_RAW DATA_
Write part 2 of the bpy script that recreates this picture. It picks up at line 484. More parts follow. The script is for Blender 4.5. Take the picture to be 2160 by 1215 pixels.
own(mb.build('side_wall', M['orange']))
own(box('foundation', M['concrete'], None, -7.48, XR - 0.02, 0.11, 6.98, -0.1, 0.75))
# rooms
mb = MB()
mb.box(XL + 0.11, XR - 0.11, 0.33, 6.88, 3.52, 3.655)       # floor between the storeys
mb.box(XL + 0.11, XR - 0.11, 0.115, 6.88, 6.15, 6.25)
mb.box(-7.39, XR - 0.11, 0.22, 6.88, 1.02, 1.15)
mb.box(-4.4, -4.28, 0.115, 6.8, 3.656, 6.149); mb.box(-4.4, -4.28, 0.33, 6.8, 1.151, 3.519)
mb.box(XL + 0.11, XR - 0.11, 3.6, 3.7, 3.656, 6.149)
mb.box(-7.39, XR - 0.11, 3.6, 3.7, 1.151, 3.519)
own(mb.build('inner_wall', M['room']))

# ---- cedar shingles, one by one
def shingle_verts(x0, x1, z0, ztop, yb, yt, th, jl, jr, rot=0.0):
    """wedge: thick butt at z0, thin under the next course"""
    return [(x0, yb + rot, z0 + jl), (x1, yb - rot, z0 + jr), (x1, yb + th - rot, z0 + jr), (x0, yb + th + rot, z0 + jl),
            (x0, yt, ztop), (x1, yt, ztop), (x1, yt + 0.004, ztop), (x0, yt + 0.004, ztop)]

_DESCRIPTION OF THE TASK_
Your task is to transcribe the listing above in full, exactly as given.

_TASK ANSWER_
Write part 2 of the bpy script that recreates this picture. It picks up at line 484. More parts follow. The script is for Blender 4.5. Take the picture to be 2160 by 1215 pixels.
own(mb.build('side_wall', M['orange']))
own(box('foundation', M['concrete'], None, -7.48, XR - 0.02, 0.11, 6.98, -0.1, 0.75))
# rooms
mb = MB()
mb.box(XL + 0.11, XR - 0.11, 0.33, 6.88, 3.52, 3.655)       # floor between the storeys
mb.box(XL + 0.11, XR - 0.11, 0.115, 6.88, 6.15, 6.25)
mb.box(-7.39, XR - 0.11, 0.22, 6.88, 1.02, 1.15)
mb.box(-4.4, -4.28, 0.115, 6.8, 3.656, 6.149); mb.box(-4.4, -4.28, 0.33, 6.8, 1.151, 3.519)
mb.box(XL + 0.11, XR - 0.11, 3.6, 3.7, 3.656, 6.149)
mb.box(-7.39, XR - 0.11, 3.6, 3.7, 1.151, 3.519)
own(mb.build('inner_wall', M['room']))

# ---- cedar shingles, one by one
def shingle_verts(x0, x1, z0, ztop, yb, yt, th, jl, jr, rot=0.0):
    """wedge: thick butt at z0, thin under the next course"""
    return [(x0, yb + rot, z0 + jl), (x1, yb - rot, z0 + jr), (x1, yb + th - rot, z0 + jr), (x0, yb + th + rot, z0 + jl),
            (x0, yt, ztop), (x1, yt, ztop), (x1, yt + 0.004, ztop), (x0, yt + 0.004, ztop)]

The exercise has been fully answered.